SHORT TASK:
Take the data below and write out exactly the lines from the one with "Keep writing the" through the one with "big = tex(t, .16, 6, .6, g);"; omit every other line.

3D scene scripts:
━━━━━━━━━━━━━━━━━━━━━━━━━━━━━━

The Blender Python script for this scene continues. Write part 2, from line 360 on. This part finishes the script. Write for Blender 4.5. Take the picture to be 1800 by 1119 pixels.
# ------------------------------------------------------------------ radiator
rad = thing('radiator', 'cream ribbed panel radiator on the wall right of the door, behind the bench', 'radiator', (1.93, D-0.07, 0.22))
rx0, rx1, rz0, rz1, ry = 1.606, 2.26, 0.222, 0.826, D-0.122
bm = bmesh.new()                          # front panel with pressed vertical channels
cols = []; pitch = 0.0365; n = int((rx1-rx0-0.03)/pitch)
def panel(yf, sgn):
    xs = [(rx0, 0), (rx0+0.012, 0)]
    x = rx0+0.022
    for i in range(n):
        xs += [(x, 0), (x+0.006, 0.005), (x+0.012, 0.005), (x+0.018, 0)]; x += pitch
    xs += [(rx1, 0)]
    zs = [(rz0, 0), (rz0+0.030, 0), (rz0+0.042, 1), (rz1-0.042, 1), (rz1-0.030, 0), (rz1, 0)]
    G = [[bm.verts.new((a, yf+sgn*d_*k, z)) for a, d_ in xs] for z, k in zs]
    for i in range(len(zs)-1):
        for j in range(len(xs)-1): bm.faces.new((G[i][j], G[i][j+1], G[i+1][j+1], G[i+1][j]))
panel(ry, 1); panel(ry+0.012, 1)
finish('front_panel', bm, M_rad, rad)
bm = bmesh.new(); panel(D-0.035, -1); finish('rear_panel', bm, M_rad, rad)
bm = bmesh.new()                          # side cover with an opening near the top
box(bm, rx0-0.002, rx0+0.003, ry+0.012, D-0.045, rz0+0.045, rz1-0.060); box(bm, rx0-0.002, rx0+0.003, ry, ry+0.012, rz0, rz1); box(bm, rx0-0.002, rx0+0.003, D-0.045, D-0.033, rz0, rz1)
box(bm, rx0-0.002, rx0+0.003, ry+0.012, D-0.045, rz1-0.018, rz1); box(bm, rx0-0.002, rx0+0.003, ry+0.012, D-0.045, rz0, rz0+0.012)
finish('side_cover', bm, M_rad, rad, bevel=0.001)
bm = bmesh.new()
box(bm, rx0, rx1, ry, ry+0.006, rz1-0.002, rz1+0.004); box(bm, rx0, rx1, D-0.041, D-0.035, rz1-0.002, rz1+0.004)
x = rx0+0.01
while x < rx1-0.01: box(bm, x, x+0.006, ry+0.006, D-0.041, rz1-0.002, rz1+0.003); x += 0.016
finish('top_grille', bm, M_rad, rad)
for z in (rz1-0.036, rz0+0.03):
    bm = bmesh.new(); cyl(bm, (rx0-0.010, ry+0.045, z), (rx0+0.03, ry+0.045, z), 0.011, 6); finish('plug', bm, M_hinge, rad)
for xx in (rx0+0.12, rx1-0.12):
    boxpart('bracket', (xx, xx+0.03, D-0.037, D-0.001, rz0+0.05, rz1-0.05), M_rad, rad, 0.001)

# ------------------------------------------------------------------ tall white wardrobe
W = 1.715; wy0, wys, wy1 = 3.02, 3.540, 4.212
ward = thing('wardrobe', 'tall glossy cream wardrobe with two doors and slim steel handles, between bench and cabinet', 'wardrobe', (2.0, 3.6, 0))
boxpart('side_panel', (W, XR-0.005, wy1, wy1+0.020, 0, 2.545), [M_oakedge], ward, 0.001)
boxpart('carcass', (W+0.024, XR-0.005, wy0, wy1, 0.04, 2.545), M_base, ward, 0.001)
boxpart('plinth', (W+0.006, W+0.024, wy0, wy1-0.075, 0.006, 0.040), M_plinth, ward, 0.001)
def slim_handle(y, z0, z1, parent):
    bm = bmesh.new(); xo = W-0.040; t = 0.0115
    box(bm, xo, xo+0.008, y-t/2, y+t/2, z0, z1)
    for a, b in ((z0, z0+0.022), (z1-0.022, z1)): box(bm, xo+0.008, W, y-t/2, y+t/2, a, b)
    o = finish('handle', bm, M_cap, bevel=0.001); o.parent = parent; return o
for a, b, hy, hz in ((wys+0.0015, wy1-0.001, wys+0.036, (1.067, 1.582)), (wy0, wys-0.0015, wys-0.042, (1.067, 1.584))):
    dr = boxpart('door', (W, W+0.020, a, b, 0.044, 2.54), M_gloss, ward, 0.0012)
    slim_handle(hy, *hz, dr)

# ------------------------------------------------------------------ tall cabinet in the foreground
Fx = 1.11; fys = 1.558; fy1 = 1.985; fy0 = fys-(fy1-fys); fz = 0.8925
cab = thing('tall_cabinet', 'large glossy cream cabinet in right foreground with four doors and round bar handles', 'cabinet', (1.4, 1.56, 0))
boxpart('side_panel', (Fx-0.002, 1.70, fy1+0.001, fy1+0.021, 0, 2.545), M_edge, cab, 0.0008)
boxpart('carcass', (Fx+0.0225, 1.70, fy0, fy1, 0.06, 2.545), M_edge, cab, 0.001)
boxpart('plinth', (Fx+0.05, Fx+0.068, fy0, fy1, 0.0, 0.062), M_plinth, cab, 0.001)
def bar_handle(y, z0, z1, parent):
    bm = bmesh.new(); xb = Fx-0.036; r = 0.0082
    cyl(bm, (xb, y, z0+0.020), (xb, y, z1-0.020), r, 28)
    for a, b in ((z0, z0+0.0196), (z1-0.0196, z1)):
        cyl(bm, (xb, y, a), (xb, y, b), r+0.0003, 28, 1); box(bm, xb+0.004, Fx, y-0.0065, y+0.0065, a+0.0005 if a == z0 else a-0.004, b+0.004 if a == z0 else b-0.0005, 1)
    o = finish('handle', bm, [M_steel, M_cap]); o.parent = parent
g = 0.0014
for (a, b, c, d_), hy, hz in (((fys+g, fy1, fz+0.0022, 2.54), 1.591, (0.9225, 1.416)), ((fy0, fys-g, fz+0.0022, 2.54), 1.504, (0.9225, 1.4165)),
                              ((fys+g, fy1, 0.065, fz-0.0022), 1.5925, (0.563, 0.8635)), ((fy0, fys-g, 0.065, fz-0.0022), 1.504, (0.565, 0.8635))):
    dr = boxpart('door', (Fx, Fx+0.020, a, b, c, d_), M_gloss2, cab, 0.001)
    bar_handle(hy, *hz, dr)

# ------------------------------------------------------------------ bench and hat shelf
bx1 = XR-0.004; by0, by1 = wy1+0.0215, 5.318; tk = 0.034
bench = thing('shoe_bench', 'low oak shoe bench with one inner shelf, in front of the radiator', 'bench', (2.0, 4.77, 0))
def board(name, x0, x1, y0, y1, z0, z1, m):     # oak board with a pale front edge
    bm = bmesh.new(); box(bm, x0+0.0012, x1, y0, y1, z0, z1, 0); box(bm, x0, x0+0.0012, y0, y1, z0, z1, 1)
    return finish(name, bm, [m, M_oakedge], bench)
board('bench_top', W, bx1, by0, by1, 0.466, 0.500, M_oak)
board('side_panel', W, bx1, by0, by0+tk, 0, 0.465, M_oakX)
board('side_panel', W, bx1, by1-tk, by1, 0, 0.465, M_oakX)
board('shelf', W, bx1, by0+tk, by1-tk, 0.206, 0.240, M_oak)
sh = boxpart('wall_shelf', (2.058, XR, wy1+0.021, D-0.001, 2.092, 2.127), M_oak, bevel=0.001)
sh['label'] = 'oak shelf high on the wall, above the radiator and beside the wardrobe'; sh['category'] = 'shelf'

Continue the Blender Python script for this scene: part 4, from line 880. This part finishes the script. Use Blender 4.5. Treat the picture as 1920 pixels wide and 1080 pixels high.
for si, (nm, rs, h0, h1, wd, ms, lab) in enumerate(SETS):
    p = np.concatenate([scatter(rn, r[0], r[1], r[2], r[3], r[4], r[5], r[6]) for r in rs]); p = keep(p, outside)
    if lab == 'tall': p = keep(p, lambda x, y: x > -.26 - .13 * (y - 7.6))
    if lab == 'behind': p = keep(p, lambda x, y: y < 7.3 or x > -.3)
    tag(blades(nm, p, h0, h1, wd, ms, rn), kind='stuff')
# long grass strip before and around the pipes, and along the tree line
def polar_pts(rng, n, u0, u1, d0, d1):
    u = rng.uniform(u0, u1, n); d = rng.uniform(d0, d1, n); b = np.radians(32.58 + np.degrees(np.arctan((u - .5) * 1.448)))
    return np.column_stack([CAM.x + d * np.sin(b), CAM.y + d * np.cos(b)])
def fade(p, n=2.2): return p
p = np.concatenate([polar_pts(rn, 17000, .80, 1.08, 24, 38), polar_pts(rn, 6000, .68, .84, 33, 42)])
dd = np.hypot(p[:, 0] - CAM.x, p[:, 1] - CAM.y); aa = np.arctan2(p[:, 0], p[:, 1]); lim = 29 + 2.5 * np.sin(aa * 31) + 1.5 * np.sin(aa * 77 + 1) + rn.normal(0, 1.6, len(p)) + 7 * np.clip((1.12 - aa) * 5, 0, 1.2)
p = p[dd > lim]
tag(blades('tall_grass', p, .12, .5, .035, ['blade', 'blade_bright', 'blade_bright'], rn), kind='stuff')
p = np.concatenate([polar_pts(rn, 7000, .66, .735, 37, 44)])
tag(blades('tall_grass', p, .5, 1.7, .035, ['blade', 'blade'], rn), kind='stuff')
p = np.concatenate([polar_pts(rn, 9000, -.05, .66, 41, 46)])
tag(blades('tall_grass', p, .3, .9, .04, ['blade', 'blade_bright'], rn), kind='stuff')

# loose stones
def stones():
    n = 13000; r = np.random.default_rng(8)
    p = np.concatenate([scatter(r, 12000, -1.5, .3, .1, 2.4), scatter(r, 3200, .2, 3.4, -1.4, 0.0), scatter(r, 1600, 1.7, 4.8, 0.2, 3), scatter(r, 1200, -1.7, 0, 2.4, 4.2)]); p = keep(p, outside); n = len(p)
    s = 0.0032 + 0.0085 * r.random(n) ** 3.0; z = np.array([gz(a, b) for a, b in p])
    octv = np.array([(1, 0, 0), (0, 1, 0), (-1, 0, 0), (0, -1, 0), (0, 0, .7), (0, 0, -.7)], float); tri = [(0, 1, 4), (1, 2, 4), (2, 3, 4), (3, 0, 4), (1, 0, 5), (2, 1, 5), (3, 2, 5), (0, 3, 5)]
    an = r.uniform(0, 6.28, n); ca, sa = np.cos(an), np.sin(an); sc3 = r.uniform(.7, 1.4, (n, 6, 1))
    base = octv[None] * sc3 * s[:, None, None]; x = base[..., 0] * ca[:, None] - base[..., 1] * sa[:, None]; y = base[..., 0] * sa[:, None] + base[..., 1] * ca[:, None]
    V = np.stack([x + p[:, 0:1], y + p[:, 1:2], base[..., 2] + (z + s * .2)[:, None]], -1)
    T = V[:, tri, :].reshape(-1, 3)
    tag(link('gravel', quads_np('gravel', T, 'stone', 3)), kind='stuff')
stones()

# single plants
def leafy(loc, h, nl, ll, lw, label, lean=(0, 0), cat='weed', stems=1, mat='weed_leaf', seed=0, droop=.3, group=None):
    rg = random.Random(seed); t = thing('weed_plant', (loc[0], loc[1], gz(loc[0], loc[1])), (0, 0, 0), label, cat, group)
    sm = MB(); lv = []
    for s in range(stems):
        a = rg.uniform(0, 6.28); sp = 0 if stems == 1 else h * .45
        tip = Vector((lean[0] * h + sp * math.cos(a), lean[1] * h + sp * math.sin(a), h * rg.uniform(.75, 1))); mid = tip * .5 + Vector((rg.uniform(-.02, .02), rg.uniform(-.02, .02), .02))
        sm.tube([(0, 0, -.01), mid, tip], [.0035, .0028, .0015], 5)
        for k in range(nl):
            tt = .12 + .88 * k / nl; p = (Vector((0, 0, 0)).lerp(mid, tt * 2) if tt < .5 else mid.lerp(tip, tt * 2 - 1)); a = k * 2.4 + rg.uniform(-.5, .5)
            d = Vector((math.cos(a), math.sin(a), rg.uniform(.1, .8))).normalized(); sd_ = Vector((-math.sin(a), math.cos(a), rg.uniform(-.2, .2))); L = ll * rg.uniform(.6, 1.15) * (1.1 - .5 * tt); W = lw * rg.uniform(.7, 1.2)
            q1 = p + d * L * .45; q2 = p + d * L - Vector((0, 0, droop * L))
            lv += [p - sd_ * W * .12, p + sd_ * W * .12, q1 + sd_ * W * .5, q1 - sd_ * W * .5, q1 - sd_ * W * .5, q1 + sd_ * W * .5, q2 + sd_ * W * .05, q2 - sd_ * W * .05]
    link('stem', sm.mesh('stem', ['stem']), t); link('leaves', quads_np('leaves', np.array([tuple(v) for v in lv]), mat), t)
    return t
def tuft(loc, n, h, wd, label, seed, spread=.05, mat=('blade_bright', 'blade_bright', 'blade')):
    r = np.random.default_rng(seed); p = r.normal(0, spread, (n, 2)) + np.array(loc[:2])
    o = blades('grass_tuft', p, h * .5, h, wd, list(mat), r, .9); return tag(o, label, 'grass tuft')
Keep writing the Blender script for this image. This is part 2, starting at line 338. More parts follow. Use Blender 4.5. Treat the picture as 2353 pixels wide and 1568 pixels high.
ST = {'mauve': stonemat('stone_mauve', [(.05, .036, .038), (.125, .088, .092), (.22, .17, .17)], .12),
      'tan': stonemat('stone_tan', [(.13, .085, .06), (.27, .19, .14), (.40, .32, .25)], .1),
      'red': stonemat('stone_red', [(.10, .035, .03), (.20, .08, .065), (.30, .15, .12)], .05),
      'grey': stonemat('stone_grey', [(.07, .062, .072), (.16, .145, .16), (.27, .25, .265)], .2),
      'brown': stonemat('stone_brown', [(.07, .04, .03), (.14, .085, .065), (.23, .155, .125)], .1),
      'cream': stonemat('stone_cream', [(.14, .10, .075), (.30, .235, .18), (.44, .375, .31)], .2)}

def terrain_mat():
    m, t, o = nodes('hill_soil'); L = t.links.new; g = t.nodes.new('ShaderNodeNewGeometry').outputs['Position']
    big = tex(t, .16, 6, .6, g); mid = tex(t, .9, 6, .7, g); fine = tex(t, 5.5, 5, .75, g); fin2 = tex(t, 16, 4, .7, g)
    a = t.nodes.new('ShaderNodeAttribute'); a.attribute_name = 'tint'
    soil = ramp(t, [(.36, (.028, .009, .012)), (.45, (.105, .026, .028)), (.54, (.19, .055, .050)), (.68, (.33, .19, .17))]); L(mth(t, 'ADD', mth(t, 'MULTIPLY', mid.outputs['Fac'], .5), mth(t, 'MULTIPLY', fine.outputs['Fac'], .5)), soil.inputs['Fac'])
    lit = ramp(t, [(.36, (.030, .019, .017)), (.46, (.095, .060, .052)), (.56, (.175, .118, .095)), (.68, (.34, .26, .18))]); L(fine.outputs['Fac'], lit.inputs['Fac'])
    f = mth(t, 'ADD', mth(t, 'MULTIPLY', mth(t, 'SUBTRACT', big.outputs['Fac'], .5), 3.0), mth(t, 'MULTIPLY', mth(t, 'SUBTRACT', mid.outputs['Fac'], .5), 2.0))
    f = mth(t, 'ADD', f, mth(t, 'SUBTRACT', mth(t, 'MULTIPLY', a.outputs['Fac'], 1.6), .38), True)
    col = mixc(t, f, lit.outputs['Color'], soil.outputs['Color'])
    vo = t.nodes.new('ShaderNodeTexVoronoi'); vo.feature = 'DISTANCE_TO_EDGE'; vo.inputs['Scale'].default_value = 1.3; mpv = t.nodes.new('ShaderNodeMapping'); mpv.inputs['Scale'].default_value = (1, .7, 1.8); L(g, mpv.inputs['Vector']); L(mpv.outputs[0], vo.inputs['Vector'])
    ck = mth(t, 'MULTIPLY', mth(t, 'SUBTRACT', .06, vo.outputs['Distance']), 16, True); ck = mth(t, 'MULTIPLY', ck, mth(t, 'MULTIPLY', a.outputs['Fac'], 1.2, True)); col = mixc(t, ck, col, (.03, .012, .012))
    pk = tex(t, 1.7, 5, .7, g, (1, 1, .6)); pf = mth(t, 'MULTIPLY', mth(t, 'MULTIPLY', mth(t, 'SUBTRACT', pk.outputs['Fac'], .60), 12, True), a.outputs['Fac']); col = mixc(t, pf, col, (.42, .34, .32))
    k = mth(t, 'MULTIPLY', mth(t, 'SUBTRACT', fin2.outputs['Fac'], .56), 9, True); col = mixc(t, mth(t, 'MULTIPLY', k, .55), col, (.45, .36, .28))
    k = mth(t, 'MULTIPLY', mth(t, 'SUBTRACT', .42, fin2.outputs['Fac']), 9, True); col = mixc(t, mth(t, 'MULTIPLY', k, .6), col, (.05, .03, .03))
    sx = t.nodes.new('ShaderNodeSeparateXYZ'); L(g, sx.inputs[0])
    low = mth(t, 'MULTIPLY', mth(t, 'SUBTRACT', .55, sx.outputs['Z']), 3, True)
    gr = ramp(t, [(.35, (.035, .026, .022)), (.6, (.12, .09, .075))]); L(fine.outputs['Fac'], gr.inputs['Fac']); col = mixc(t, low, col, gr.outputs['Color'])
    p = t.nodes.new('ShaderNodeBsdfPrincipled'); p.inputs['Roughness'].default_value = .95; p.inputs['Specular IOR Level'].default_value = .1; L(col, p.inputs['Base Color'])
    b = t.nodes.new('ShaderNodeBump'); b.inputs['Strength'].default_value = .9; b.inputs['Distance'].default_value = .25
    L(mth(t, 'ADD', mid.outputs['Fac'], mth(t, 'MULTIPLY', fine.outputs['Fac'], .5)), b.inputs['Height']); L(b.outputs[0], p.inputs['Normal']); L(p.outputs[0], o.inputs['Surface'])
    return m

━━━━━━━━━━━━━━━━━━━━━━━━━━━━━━

RESULT BELOW:
Keep writing the Blender script for this image. This is part 2, starting at line 338. More parts follow. Use Blender 4.5. Treat the picture as 2353 pixels wide and 1568 pixels high.
ST = {'mauve': stonemat('stone_mauve', [(.05, .036, .038), (.125, .088, .092), (.22, .17, .17)], .12),
      'tan': stonemat('stone_tan', [(.13, .085, .06), (.27, .19, .14), (.40, .32, .25)], .1),
      'red': stonemat('stone_red', [(.10, .035, .03), (.20, .08, .065), (.30, .15, .12)], .05),
      'grey': stonemat('stone_grey', [(.07, .062, .072), (.16, .145, .16), (.27, .25, .265)], .2),
      'brown': stonemat('stone_brown', [(.07, .04, .03), (.14, .085, .065), (.23, .155, .125)], .1),
      'cream': stonemat('stone_cream', [(.14, .10, .075), (.30, .235, .18), (.44, .375, .31)], .2)}

def terrain_mat():
    m, t, o = nodes('hill_soil'); L = t.links.new; g = t.nodes.new('ShaderNodeNewGeometry').outputs['Position']
    big = tex(t, .16, 6, .6, g); mid = tex(t, .9, 6, .7, g); fine = tex(t, 5.5, 5, .75, g); fin2 = tex(t, 16, 4, .7, g)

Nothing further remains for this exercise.